U.S. Chemical Investment Soars

Business: New projects tied to shale gas exceed $100 billion

by Michael McCoy
March 3, 2014 | A version of this story appeared in Volume 92, Issue 9

An unprecedented boom for the U.S. chemical industry is under way thanks to cheap, abundant energy from shale natural gas, says a new report from the American Chemistry Council, an industry trade group.

ECONOMIC MACHINE

ACC predicts multiple benefits from plant building boom.

Value of projects: $100 billion

Chemical output: $81 billion per year

Total economic output: $244 billion per year

Chemical industry jobs: 55,000

Total jobs: 637,000

New tax revenue: $16 billion

NOTE: All figures are by 2023. SOURCE: ACC

More than $100 billion worth of new chemical facilities that will take advantage of natural gas from shale are planned for the U.S. over the next 10 years, ACC says.
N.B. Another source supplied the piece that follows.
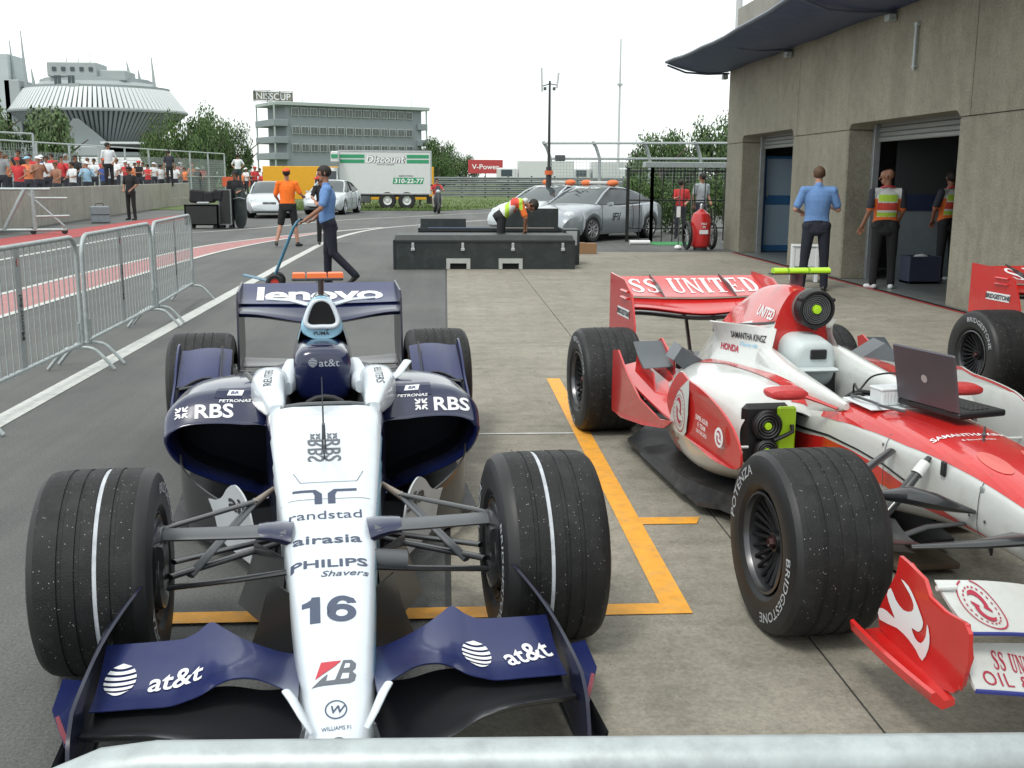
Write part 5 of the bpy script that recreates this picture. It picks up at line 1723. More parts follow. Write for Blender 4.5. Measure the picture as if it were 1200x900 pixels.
# engine cover: red crown above black line above white
es = [(1.78, 1.035, .060, .115, .93, .150, .66), (1.9, 1.045, .05, .115, .90, .155, .64), (2.2, 1.01, .035, .110, .85, .17, .56), (2.6, .88, .025, .085, .74, .17, .48), (3.0, .68, .018, .06, .56, .13, .38), (3.3, .50, .01, .03, .44, .06, .34)]
rings = [ec_ring(y, *crom(es, y)) for y in srange(1.78, 3.3, 33)]
ec = MB().loft(rings)
def split_z(y):
    return .845 - .15 * max(0, y - 1.9) + .02 * (y < 1.85)
ec.m = []
for f in ec.f:
    c = sum((Vector(ec.v[i]) for i in f), Vector()) / len(f)
    ec.m.append(1 if (c.z > split_z(c.y) or len(f) > 8) else 0)
eco = ec.build('engine_cover', [whitep, redp], rc, 60)
ebv = bvh_of(eco)
def side_print(name, sh, m, y, z, s=-1, g=.03, off=.003):
    return decal(name, sh, m, rc, (s * .6, y, z), (0, s * 1.0, 0), (0, 0, 1), D=(-s, 0, 0), bvh=ebv, off=off, grid=g)
for s in (-1, 1):
    ln = [(1.79, split_z(1.8) + .004)] + [(y, split_z(y) + .004) for y in srange(1.9, 2.9, 8)] + [(y, split_z(y) - .008) for y in srange(2.9, 1.9, 8)] + [(1.79, split_z(1.8) - .008)]
    decal('shut_line', poly2d(ln), black_print, rc, (s * .6, 0, 0), (0, 1, 0), (0, 0, 1), D=(-s, 0, 0), bvh=ebv, off=.003, grid=.05)
    side_print('lettering', shift2d(text2d('UNITED', .052, 1.05, bold=.03), rot=.0), white_print, 1.97, .893, s)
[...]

Even after adjusting for inflation, “we can say that this dwarfs the 1940s, 1950s, or 1960s investment waves,” ACC Chief Economist T. Kevin Swift says. “Actually, it dwarfs everything.”

The planned projects could lead to $81 billion in annual chemical output and more than 600,000 permanent jobs by 2023, according to the report. ACC counts 148 U.S. chemical expansion projects tied to shale gas; more than half of the investment is by firms based outside the U.S. A similar tally by ACC in March 2013 found 97 projects with a value of $72 billion.

The investment boom is a sharp contrast from the situation only a few years ago when the chemical industry seemed to be fleeing the U.S. for the Middle East and China. In 2005, according to ACC, chemical production costs were higher in the U.S. than in any other major world region. Today, production costs are lower than anywhere but the Middle East.

“Thanks to the shale gas production boom, the U.S. is the most attractive place in the world to invest in chemical and plastics manufacturing,” ACC CEO Calvin M. Dooley says. “It’s an astonishing gain in competitiveness.”

One of ACC’s reasons for publicizing the investment is to ensure that the juggernaut isn’t stopped by government regulations. Dooley says he is encouraged that President Barack Obama highlighted shale gas during his State of the Union address and pledged to facilitate permitting of new manufacturing plants.

Among the policies that ACC says will help realize the potential of shale gas are access to oil and gas reserves on government and private lands, continued state-based regulation of shale-derived oil and gas, and expedited construction of infrastructure that would link oil and gas production to chemical facilities.